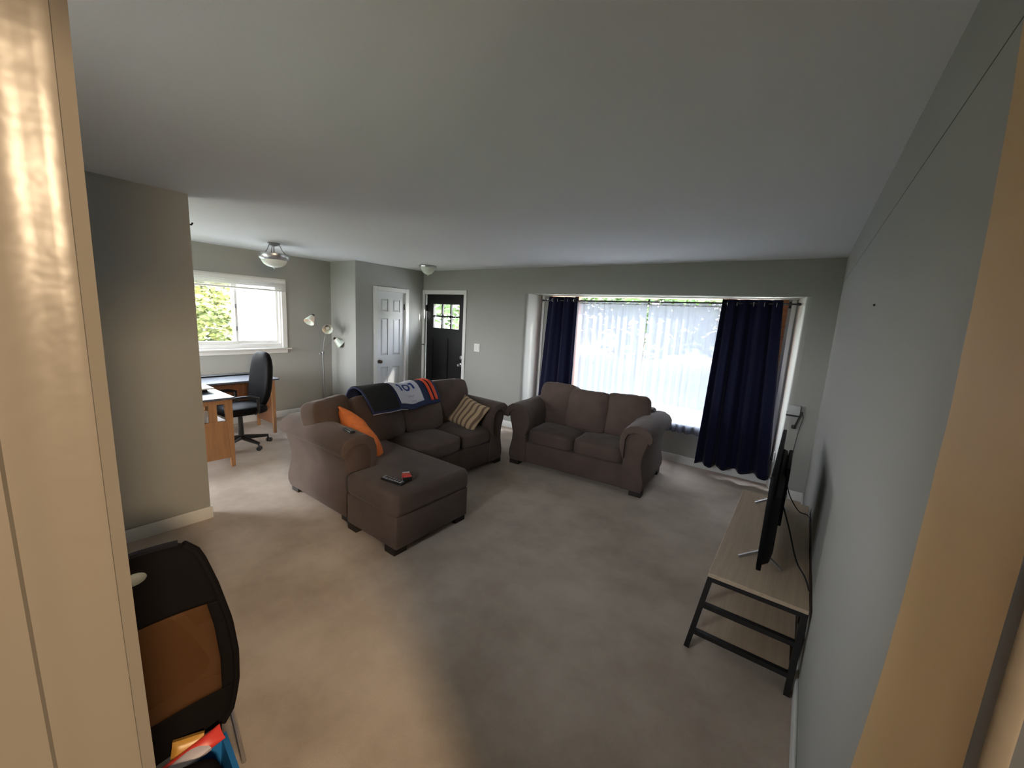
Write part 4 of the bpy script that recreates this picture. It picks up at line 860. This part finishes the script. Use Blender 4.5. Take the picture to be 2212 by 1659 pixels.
# ------------------------------------------------------------------ outside
bm = NB(); box(bm, -60, 40, -40, 70, -0.45, -0.30)
struct('lawn', bm, M_lawn, 'green lawn outside the windows', 'lawn')
bm = NB(); box(bm, -4.5, 8.0, 6.6, 10.5, -0.31, -0.28); box(bm, -9.6, -8.2, -2, 12, -0.31, -0.28)
struct('path', bm, M_conc, 'pale concrete drive and path outside', 'path')
bm = NB(); box(bm, -60, 40, 24, 30, -0.31, -0.28); struct('road', bm, M_conc, 'pale street beyond the lawn', 'road')
def tree(label, loc, h, crown, cz, n, leaf, ma, seed, trunk=0.09):
    random.seed(seed); t = thing('garden_tree', label, 'tree', loc)
    bm = NB(); tube(bm, [(0, 0, -0.02), (0.03, 0.02, h * 0.35), (-0.02, 0.03, h * 0.6), (0, 0, h * 0.85)], [trunk, trunk * 0.8, trunk * 0.55, trunk * 0.2], 10)
    for k in range(9):
        a = k * 2.4; z = h * (0.3 + 0.055 * k); L = crown[0] * (0.85 - 0.05 * k)
        tube(bm, [(0, 0, z), (L * 0.5 * math.cos(a), crown[1] * 0.45 * math.sin(a), z + 0.2 * L), (L * math.cos(a), crown[1] * 0.85 * math.sin(a), z + 0.5 * L)], [trunk * 0.4, trunk * 0.25, trunk * 0.08], 6)
    obj('trunk', bm, M_bark, t)
    vs, fs = [], []
    for k in range(n):
        while True:
            p = Vector((random.uniform(-1, 1), random.uniform(-1, 1), random.uniform(-1, 1)))
            if 0.25 < p.length < 1: break
        if noise.noise(p * 2.2 + Vector((seed, 0, 0))) < -0.18: continue
        c = Vector((p.x * crown[0], p.y * crown[1], cz + p.z * crown[2]))
        d = Vector((random.gauss(0, 1), random.gauss(0, 1), random.gauss(0, 0.7))).normalized(); u, v = frame_dirs(d)
        L = leaf * random.uniform(0.7, 1.3); b = len(vs)
        vs += [c - u * L * 0.5, c + v * L * 0.28 - d * L * 0.04, c + u * L * 0.5, c - v * L * 0.28 - d * L * 0.04]; fs.append((b, b + 1, b + 2, b + 3))
    me = bpy.data.meshes.new('foliage'); me.from_pydata([tuple(v) for v in vs], [], fs); me.materials.append(ma)
    o = bpy.data.objects.new('foliage', me); COL.objects.link(o); o.parent = t; o['kind'] = 'stuff'
    return t
tree('yellow green leafy tree outside the desk window', (-10.6, 2.9, -0.3), 3.6, (0.95, 0.80, 1.65), 2.15, 4200, 0.15, M_leafy, 3)
tree('tall green tree seen through the front door panes', (-11.0, 11.5, -0.3), 6.5, (2.2, 2.0, 2.6), 3.4, 4200, 0.26, M_leafg, 11, 0.14)
tree('broad green tree beyond the drive behind the sheer curtains', (-5.2, 15.5, -0.3), 6.0, (3.0, 2.2, 2.6), 3.2, 4200, 0.30, M_leafg, 17, 0.16)
tree('green tree across the street behind the sheer curtain gap', (-2.2, 19.5, -0.3), 6.5, (3.4, 2.4, 2.8), 3.4, 4200, 0.32, M_leafg, 23, 0.17)
tree('green tree across the lawn behind the wide navy curtain', (3.6, 16.0, -0.3), 6.0, (2.8, 2.2, 2.6), 3.2, 4200, 0.30, M_leafg, 29, 0.16)
tree('far green tree across the street above the narrow navy curtain', (-10.5, 20.5, -0.3), 7.0, (3.6, 2.4, 3.0), 3.6, 4200, 0.34, M_leafg, 31, 0.17)
nh = thing('neighbour_house', 'white clapboard house across the yard outside the desk window', 'house', (-17.5, 8.2, -0.3))
bx('wall', M_siding, nh, -3, 0, -2.6, 4.5, 0, 3.0)
bm = NB()
for k in range(20): prism(bm, [(0.0, 0.15 * k), (0.03, 0.15 * k), (0.006, 0.15 * k + 0.15), (0.0, 0.15 * k + 0.15)], -2.6, 4.5, 'y')
o = obj('clapboard', bm, M_siding, nh, False); o['kind'] = 'stuff'
bm = NB(); prism(bm, [(-3.3, 2.95), (0.35, 2.95), (-1.5, 4.3)], -2.9, 4.8, 'y'); obj('roof', bm, M_roof, nh, False)
for yy in (-1.0, 2.0):
    f = bx('window', M_trim, nh, 0.0, 0.06, yy - 0.5, yy + 0.5, 1.0, 2.3); bx('pane', M_tvback, f, 0.055, 0.065, yy - 0.42, yy + 0.42, 1.08, 2.22)
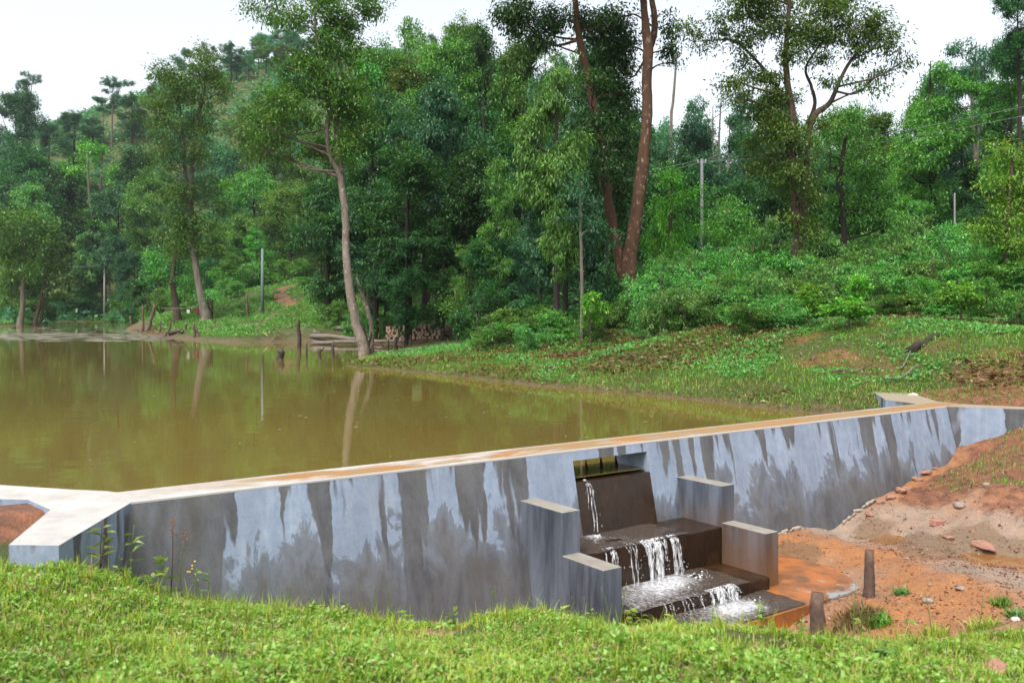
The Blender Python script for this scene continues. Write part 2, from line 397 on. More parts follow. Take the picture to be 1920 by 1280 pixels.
    m, nt, b = newmat('ground'); g = texco(nt, 'Object')
    n1 = noise(nt, g, .8, 6, .6); n2 = noise(nt, g, 6, 6, .65); n3 = noise(nt, g, 40, 4, .7)
    grass = mix(nt, ramp(nt, n2, [(.3, 0.), (.7, 1.)]), (.050, .070, .016), (.075, .10, .024))
    grass = mix(nt, ramp(nt, n1, [(.45, 0.), (.7, .7)]), grass, (.085, .052, .026))
    sandc = mix(nt, ramp(nt, n1, [(.34, 0.), (.54, 1.)]), (.36, .235, .165), (.46, .185, .062))
    sandc = mix(nt, ramp(nt, n3, [(.35, .45), (.55, 0.)]), sandc, (.20, .085, .036))
    sandc = mix(nt, math_(nt, 'MULTIPLY', attr(nt, 'silt'), ramp(nt, n2, [(.3, .6), (.6, 1.)]), True), sandc, mix(nt, ramp(nt, n1, [(.4, 0.), (.6, 1.)]), (.40, .32, .26), (.31, .245, .20)))
    wetm = ramp(nt, math_(nt, 'ADD', attr(nt, 'wet'), math_(nt, 'MULTIPLY_ADD', n2, .5)), [(.6, 0.), (.95, 1.)])
    sandc = mix(nt, math_(nt, 'MULTIPLY', wetm, .8), sandc, (.17, .105, .055))
    earthc = mix(nt, ramp(nt, n2, [(.35, 0.), (.65, 1.)]), (.27, .115, .058), (.12, .050, .028))
    mudc = mix(nt, ramp(nt, n2, [(.35, 0.), (.65, 1.)]), (.085, .058, .032), (.13, .10, .045))
    nn = math_(nt, 'MULTIPLY_ADD', n2, .5); nn.node.inputs[2].default_value = -.25
    def edge(a): return ramp(nt, math_(nt, 'ADD', attr(nt, a), nn), [(.40, 0.), (.60, 1.)])
    col = mix(nt, edge('mud'), grass, mudc); col = mix(nt, edge('sand'), col, sandc); col = mix(nt, edge('earth'), col, earthc)
    nt.links.new(col, b.inputs['Base Color']); nt.links.new(ramp(nt, wetm, [(0, .9), (1, .35)]), b.inputs['Roughness']); b.inputs['Specular IOR Level'].default_value = .3
    hsum = math_(nt, 'ADD', n2, math_(nt, 'MULTIPLY', n3, .35)); hsum = math_(nt, 'ADD', hsum, math_(nt, 'MULTIPLY', noise(nt, g, 130, 3, .7), .12)); bump(nt, b, hsum, .8, .09)
    me.materials.append(m)
    tag(link('ground', me), kind='structure')
build_ground()

# ------------------------------------------------------------------ water
def build_water():
    m, nt, b = newmat('pond_water'); g = texco(nt)
    n = noise(nt, g, .12, 3, .5)
    nt.links.new(mix(nt, ramp(nt, n, [(.35, 0.), (.65, 1.)]), (.140, .100, .024), (.118, .090, .024)), b.inputs['Base Color'])
    b.inputs['Roughness'].default_value = .035; b.inputs['IOR'].default_value = 1.33; b.inputs['Specular IOR Level'].default_value = .5
    h = math_(nt, 'ADD', noise(nt, mapping(nt, g, (1, 1.6, 1), (0, 0, .3)), 1.3, 2, .5), math_(nt, 'MULTIPLY', noise(nt, g, 7, 2, .5), .12))
    bump(nt, b, h, .05, .05)
    a, bb = st(-3.5, -.25), st(14.5, -.25)
    poly = [tuple(st(-3.5, -.25)), tuple(st(4.45, -.25)), tuple(st(4.45, .0)), tuple(st(5.52, .0)), tuple(st(5.52, -.25)), tuple(st(14.5, -.25)), (20, 60), (10, 200), (-140, 200), (-140, 5)]
    V = [(x, y, ZW) for x, y in poly]
    me = pymesh('pond_water', V, [tuple(range(len(V)))], m)
    import bmesh
    bm = bmesh.new(); bm.from_mesh(me); bmesh.ops.triangulate(bm, faces=bm.faces); bmesh.ops.recalc_face_normals(bm, faces=bm.faces)
    for f in bm.faces:
        if f.normal.z < 0: f.normal_flip()
    bm.to_mesh(me); bm.free()
    tag(link('pond_water', me), kind='structure')
build_water()

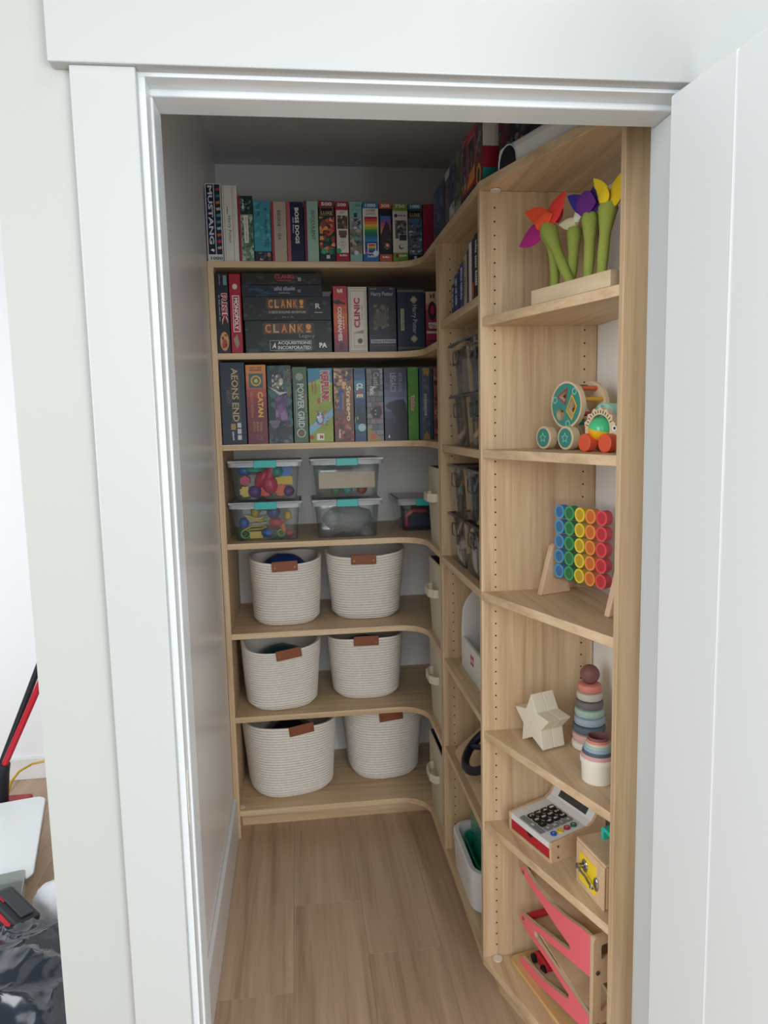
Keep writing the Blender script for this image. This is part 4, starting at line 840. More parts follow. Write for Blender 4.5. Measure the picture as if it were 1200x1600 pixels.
§ §
▶ [WHAT YOU NEED TO DO] Set down, without any change, only the lines from the line that holds "The Blender Python" through the line that holds "build_ground()", both lines included.

▶ [CORRECT RESPONSE]
The Blender Python script for this scene continues. Write part 2, from line 397 on. More parts follow. Take the picture to be 1920 by 1280 pixels.
    m, nt, b = newmat('ground'); g = texco(nt, 'Object')
    n1 = noise(nt, g, .8, 6, .6); n2 = noise(nt, g, 6, 6, .65); n3 = noise(nt, g, 40, 4, .7)
    grass = mix(nt, ramp(nt, n2, [(.3, 0.), (.7, 1.)]), (.050, .070, .016), (.075, .10, .024))
    grass = mix(nt, ramp(nt, n1, [(.45, 0.), (.7, .7)]), grass, (.085, .052, .026))
    sandc = mix(nt, ramp(nt, n1, [(.34, 0.), (.54, 1.)]), (.36, .235, .165), (.46, .185, .062))
    sandc = mix(nt, ramp(nt, n3, [(.35, .45), (.55, 0.)]), sandc, (.20, .085, .036))
    sandc = mix(nt, math_(nt, 'MULTIPLY', attr(nt, 'silt'), ramp(nt, n2, [(.3, .6), (.6, 1.)]), True), sandc, mix(nt, ramp(nt, n1, [(.4, 0.), (.6, 1.)]), (.40, .32, .26), (.31, .245, .20)))
    wetm = ramp(nt, math_(nt, 'ADD', attr(nt, 'wet'), math_(nt, 'MULTIPLY_ADD', n2, .5)), [(.6, 0.), (.95, 1.)])
    sandc = mix(nt, math_(nt, 'MULTIPLY', wetm, .8), sandc, (.17, .105, .055))
    earthc = mix(nt, ramp(nt, n2, [(.35, 0.), (.65, 1.)]), (.27, .115, .058), (.12, .050, .028))
    mudc = mix(nt, ramp(nt, n2, [(.35, 0.), (.65, 1.)]), (.085, .058, .032), (.13, .10, .045))
    nn = math_(nt, 'MULTIPLY_ADD', n2, .5); nn.node.inputs[2].default_value = -.25
    def edge(a): return ramp(nt, math_(nt, 'ADD', attr(nt, a), nn), [(.40, 0.), (.60, 1.)])
    col = mix(nt, edge('mud'), grass, mudc); col = mix(nt, edge('sand'), col, sandc); col = mix(nt, edge('earth'), col, earthc)
    nt.links.new(col, b.inputs['Base Color']); nt.links.new(ramp(nt, wetm, [(0, .9), (1, .35)]), b.inputs['Roughness']); b.inputs['Specular IOR Level'].default_value = .3
    hsum = math_(nt, 'ADD', n2, math_(nt, 'MULTIPLY', n3, .35)); hsum = math_(nt, 'ADD', hsum, math_(nt, 'MULTIPLY', noise(nt, g, 130, 3, .7), .12)); bump(nt, b, hsum, .8, .09)
    me.materials.append(m)
    tag(link('ground', me), kind='structure')
build_ground()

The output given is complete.